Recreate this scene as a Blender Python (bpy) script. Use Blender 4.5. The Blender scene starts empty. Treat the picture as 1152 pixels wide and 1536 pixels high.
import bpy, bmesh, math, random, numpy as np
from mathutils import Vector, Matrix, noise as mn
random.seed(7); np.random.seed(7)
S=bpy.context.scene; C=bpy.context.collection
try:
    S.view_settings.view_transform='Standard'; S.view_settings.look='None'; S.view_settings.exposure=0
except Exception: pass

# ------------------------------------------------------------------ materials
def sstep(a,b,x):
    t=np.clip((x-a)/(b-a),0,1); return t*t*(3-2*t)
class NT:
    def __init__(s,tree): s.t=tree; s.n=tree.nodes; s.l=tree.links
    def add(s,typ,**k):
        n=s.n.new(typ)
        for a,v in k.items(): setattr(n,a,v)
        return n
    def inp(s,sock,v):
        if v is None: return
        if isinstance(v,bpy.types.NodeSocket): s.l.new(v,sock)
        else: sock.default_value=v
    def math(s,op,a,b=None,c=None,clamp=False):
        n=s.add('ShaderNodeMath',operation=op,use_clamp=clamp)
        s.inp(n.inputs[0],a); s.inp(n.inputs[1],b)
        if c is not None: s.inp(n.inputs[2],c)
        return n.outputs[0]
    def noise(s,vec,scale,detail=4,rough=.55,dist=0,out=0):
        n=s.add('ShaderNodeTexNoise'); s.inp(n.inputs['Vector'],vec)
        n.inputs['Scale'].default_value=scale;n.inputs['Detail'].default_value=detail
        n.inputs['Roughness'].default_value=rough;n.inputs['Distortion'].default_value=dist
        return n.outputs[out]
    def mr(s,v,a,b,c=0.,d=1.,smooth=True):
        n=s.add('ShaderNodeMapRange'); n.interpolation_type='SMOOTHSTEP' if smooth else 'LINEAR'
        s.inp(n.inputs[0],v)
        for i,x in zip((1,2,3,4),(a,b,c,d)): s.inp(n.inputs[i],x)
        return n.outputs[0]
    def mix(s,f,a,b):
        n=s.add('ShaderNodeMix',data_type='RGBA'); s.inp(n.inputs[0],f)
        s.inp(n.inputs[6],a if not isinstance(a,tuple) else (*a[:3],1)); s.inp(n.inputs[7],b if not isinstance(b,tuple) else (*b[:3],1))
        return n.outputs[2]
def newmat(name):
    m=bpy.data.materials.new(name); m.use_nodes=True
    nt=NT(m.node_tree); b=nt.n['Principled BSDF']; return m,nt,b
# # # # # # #
What this task involves: Determine the number of lines containing "scene". Write only that number.

Answer to the exercise: 2